I like the phrase we were given two ears and one mouth and they should be used proportionally. Active listening was a real ear opener, for me, a few little things I picked up from this session were Place the focus of attention totally on the ‘speaker, Repeat tentatively (in your words) your understanding of the speaker’s meaning, Allow silences in the conversation and most importantly - Be aware of your body language.

Another participant comments as follows:

I have increased my emphasis on personal effectiveness. This has involved things such as;

  • Consideration of the Time Management Matrix is helping me when I am sorting out my tasks and determining the most appropriate priorities (put them in the relevant quadrant, urgent or non-urgent, important vs not so important).
  • I am paying more attention to regularly updating my To Do List and reviewing the priorities of the tasks in the list.
  • I am scheduling non-urgent tasks to a more suitable time rather than letting them distract me from current tasks.
  • I now schedule time to attend to email. This has reduced interruptions

When possible I have been trying to set SMART Goals for the planned tasks that I do. This has helped me focus on what is really required and when it is required. This is also helping me manage having a number of tasks on the go at the same time.

I was interested in the session where we discussing the differences between managing and leading, where managing deals with day to day issues and leading is more about dealing with change and setting direction.

This is very relevant to the projects that we do in IT where we are designing and implementing new processes and functionality for the business.

It is not just a matter of building something and handing it over to the business users. We need to ensure that there is effective change management so that the new development takes the business in the right direction with the right results.

The course has reiterated the importance of having a good understanding of people in order to effectively communicate and interact with them.
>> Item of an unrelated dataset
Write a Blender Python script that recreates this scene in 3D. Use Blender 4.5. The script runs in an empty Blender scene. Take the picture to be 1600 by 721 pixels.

When dealing with people I am focusing more on trying to understand their objectives and why they behave the way that they do.

When having a discussion I am trying to ask more questions in order to gain a better understanding of the situation. I am also more aware that depending upon the person I may need to vary the way that I communicate with them.

In terms of being innovative, read this wonderful story that has made a difference to customers:

- My first idea was to set up a central tenders email address. Due to numerous changes in staff and an increase in quotation requests, quotes were not going out on time and there were too many emails going between staff and there was a double up on quotes.

- I discussed with internal sales and other commercial account managers that we should have a central place for all request to come to, got feedback from all on how it should be done. I suggested a process on what would not add to anyone persons workload but make all our jobs hassle-free and assist our customers

- I received great feedback and made changes to way we monitored it. I then took the lead in getting management to set up a new email address and then notified everyone. It has now been running well and both customers and internal staff have benefited from quotes going out on time.”

Well done to the class of 2010 - may you go from strength to strength in your management and leadership skills.